|
What is the difference of work $W$ and thermal energy $Q$ in thermodynamic Stirling-process (in simple form) for ideal gas? I think that you need work to preserve this process and you bring thermal energy so that temperature $T$ rises in the process. |
|||||||||||||||
|
|
In a cycle you usually deal with powers $\dot L $ and $\dot Q$ both being given in $W$ (Watt) What you want from a cycle is to obtain a power source $\dot L$. In order to obtain it, you have to degrade some heat power from an hot source to a colder source.

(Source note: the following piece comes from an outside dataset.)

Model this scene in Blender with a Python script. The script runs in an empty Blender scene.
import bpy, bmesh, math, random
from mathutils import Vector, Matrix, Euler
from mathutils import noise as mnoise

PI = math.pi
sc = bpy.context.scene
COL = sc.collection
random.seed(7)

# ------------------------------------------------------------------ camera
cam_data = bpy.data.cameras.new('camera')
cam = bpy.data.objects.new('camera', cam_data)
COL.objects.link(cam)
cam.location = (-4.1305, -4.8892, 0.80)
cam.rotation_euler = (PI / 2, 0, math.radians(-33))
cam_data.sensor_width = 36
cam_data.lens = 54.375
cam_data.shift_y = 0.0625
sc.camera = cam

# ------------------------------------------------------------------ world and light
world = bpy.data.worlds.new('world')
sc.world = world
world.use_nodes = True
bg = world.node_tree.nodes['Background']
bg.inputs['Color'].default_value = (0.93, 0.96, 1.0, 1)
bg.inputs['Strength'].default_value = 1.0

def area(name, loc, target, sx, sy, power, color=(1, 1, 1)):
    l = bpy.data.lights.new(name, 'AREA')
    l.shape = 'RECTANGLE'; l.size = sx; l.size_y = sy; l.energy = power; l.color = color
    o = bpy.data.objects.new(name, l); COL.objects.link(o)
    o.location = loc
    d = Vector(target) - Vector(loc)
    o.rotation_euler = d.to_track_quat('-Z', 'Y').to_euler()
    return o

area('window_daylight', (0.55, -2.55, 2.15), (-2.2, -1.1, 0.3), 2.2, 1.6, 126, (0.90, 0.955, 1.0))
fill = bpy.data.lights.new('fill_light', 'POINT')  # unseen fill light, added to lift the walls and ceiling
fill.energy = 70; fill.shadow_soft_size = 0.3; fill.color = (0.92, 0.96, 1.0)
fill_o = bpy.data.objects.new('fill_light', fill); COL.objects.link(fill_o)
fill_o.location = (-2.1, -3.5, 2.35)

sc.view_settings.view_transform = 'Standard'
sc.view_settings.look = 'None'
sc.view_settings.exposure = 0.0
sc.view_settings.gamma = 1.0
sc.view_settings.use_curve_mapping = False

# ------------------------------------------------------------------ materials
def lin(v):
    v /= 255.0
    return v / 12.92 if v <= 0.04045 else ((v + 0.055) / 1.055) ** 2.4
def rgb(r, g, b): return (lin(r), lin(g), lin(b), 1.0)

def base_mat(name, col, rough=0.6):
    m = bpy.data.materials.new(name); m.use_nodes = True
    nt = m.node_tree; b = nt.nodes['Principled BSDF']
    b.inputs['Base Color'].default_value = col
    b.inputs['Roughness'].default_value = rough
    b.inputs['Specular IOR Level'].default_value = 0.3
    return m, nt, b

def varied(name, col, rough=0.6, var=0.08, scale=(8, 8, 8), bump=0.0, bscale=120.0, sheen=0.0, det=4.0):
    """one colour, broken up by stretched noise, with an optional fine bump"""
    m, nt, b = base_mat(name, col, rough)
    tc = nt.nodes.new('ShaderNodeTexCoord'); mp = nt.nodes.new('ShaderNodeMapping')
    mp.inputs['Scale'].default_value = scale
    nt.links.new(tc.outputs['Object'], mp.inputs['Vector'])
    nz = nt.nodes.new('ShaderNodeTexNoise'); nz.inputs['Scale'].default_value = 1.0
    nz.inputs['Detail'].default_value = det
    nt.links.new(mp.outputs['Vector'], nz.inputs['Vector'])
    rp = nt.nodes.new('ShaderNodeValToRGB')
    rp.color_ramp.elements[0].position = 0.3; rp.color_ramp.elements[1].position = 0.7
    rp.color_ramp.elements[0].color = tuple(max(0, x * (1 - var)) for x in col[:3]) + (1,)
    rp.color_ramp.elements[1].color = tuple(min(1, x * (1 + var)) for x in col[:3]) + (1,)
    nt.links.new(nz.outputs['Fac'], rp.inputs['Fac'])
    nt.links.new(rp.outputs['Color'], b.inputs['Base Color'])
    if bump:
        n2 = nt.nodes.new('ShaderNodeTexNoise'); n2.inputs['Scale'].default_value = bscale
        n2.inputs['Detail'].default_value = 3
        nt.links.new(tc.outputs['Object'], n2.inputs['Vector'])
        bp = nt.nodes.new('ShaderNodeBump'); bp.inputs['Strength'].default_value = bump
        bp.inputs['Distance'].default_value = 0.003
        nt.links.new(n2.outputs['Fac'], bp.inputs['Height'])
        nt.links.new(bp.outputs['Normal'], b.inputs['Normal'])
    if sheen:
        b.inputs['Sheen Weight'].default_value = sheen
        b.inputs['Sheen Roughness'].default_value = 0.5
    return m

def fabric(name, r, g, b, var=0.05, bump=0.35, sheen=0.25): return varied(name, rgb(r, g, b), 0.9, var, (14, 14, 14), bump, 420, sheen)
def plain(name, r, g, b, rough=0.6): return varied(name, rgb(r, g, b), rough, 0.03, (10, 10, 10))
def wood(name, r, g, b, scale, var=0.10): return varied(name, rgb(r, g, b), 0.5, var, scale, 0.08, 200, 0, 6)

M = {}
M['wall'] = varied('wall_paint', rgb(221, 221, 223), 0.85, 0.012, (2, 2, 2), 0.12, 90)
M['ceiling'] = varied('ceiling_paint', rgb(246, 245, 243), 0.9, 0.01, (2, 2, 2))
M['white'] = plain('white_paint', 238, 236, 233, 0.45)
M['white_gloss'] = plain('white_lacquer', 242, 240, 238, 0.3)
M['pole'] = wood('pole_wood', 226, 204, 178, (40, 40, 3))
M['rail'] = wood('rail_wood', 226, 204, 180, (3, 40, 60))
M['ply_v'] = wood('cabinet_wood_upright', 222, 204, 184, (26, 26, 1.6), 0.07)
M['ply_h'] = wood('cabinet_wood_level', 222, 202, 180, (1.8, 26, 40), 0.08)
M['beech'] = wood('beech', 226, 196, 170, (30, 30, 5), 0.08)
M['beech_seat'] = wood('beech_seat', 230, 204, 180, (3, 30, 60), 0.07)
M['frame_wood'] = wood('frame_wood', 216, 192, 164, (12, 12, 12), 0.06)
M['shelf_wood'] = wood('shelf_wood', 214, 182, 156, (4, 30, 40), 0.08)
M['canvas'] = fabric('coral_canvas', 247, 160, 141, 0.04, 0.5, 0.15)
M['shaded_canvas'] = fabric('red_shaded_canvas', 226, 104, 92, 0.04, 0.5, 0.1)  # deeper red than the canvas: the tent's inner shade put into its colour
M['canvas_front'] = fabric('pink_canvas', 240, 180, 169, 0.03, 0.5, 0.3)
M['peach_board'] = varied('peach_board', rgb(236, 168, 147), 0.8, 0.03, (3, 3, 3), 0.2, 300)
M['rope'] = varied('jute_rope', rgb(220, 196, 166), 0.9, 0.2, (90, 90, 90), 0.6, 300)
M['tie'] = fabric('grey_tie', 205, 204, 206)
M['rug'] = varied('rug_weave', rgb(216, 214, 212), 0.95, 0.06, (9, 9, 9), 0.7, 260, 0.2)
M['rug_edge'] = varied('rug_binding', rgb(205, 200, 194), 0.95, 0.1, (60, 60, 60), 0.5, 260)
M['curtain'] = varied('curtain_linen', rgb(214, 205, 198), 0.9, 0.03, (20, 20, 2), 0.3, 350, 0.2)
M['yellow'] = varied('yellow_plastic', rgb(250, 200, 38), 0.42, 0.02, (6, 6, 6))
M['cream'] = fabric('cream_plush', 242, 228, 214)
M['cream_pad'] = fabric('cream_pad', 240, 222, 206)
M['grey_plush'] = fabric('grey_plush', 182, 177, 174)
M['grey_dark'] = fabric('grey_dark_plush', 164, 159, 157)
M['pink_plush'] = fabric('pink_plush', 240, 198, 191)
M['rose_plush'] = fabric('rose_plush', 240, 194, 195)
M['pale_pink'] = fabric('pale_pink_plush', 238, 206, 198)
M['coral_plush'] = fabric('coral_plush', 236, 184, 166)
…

The power you can obtain from a thermodynamic cycle, applying power balance, is: $$\dot L=\dot Q_h -\dot Q_c$$ where h stands for hot and c for cold The efficiency is defined as the power you can obtain divided for the thermal flux input: $$\eta = \frac{\dot L}{\dot Q_h}$$ Replacing $\dot L$ from the first equation you get $$\eta=1-\frac{\dot Q_c}{\dot Q_h}$$ So, considering a reversible process, for which the thermal energy can be written as $Q=T\delta s$ you get the maximum efficiency (Carnot efficiency): $$\eta _{rev} =1-\frac{T_c}{T_h}$$ In the end you're right, in order to keep the same efficiency you have to keep the same temperature, but what's important is that you have to give a thermal flux to obtain a work flux. |
|||
|
|